What you need to do » Word for word, restate the lines from the start of the data below through the line containing "COL = scene.collection".

Data listing »
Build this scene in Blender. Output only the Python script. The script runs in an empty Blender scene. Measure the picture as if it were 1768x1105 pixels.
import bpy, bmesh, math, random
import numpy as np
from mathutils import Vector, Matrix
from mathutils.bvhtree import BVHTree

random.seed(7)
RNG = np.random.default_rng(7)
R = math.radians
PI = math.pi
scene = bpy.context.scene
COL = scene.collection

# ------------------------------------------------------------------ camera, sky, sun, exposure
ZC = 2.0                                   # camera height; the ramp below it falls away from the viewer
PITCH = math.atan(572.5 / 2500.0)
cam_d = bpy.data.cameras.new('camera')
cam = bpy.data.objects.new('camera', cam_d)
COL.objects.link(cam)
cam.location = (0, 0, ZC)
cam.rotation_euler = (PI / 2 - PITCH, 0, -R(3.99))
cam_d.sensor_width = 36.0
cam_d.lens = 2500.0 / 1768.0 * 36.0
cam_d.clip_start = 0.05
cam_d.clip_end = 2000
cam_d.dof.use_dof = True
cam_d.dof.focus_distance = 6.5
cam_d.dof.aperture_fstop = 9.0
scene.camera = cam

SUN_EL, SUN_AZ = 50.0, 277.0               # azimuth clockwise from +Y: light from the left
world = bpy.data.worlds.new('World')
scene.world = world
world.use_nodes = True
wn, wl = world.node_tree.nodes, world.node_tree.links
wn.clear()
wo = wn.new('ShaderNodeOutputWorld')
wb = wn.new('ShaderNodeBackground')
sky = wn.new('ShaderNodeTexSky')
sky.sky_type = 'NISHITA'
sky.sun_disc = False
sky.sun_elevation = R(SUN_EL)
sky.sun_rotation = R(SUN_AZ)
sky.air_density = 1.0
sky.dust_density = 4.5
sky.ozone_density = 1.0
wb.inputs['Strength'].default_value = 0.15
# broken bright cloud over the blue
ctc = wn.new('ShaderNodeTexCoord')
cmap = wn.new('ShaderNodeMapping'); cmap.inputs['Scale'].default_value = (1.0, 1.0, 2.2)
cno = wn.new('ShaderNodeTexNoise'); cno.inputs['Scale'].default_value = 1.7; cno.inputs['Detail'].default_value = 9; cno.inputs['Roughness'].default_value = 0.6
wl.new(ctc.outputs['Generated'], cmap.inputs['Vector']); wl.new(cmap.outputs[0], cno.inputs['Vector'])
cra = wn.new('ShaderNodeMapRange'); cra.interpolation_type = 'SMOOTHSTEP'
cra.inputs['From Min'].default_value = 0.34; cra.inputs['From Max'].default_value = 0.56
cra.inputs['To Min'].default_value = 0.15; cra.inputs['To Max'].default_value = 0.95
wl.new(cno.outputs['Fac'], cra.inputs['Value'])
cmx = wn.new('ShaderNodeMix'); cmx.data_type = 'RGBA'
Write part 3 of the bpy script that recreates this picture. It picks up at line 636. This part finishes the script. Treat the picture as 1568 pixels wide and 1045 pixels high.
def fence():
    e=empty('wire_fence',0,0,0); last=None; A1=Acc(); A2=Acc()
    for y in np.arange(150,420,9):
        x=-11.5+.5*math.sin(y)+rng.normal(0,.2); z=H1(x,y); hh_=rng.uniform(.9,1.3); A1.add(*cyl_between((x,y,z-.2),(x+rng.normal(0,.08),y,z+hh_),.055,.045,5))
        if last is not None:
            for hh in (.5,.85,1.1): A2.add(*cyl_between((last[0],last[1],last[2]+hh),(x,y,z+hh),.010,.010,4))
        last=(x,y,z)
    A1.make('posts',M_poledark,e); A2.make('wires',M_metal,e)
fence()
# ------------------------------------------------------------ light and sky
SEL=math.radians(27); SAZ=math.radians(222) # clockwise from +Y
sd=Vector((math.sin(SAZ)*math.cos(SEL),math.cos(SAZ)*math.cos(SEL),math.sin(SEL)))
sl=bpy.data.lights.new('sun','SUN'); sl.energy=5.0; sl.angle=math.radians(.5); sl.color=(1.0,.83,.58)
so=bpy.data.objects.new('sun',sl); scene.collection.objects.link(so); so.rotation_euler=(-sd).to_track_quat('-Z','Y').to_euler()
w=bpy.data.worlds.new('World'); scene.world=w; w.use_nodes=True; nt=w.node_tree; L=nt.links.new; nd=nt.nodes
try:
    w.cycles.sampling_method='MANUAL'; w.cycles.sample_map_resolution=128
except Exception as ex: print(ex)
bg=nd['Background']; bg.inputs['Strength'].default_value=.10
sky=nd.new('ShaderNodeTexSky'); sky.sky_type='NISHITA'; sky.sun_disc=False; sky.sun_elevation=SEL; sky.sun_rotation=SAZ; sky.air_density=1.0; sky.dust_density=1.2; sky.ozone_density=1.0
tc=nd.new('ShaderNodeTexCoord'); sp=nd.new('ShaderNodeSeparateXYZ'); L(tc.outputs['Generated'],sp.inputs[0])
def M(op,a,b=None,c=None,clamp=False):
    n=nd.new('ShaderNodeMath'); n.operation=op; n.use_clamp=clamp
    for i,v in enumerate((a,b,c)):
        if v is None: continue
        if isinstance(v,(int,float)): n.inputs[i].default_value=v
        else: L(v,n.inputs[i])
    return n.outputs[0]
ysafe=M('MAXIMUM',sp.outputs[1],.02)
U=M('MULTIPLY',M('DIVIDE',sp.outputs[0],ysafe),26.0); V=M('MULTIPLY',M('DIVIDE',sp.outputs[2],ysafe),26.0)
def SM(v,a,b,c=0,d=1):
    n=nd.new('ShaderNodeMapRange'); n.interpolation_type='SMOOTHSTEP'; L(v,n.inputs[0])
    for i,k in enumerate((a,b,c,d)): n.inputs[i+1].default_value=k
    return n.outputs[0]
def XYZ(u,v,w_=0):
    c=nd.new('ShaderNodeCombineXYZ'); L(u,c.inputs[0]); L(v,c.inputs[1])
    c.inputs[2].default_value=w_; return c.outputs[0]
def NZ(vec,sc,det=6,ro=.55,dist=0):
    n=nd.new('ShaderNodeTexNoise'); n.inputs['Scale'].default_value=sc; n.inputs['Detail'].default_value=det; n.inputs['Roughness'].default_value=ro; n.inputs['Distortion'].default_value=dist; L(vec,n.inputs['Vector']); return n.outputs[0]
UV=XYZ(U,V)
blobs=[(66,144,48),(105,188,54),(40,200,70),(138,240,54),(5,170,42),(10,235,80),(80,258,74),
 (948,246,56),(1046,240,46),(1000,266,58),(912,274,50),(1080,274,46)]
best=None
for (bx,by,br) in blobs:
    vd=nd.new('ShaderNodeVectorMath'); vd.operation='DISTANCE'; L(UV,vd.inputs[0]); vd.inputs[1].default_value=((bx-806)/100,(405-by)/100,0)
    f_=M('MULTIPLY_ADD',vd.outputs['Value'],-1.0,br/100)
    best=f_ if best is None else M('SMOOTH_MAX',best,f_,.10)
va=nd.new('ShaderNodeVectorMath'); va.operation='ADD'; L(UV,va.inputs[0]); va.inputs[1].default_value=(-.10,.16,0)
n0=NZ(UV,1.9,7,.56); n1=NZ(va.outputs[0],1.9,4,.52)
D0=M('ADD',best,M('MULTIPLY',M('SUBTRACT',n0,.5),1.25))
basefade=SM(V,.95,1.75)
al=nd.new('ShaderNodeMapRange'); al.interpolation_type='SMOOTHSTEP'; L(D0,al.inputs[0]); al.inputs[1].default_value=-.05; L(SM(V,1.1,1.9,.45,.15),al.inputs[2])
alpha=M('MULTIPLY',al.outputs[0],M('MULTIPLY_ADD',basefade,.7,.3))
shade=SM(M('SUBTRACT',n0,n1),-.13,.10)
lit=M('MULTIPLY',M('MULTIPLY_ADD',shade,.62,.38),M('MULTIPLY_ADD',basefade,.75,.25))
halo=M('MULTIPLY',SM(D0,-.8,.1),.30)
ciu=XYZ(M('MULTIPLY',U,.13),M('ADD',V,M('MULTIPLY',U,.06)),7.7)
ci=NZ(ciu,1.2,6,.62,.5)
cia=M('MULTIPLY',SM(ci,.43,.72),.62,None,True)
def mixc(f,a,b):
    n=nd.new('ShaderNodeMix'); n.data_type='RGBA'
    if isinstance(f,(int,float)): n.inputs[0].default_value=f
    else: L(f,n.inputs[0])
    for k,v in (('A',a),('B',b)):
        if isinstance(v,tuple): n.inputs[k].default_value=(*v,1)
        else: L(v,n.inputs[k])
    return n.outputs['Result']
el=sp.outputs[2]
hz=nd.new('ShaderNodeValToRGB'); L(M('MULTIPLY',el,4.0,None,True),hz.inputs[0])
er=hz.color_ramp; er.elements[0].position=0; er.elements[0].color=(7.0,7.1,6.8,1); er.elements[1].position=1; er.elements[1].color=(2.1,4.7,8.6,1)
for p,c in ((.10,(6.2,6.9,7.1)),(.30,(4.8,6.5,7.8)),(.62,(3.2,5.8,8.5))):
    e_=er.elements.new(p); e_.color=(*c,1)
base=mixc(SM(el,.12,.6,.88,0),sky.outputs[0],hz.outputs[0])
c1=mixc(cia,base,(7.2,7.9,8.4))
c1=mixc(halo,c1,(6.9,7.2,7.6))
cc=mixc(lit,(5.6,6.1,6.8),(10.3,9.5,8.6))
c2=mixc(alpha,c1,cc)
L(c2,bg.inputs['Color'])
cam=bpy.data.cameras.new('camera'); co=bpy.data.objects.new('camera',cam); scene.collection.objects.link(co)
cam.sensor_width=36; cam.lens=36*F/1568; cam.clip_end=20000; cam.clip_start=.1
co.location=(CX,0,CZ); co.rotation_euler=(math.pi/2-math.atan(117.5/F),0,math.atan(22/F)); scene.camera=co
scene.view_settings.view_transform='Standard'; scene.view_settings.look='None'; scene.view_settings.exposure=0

The reply »
Build this scene in Blender. Output only the Python script. The script runs in an empty Blender scene. Measure the picture as if it were 1768x1105 pixels.
import bpy, bmesh, math, random
import numpy as np
from mathutils import Vector, Matrix
from mathutils.bvhtree import BVHTree

random.seed(7)
RNG = np.random.default_rng(7)
R = math.radians
PI = math.pi
scene = bpy.context.scene
COL = scene.collection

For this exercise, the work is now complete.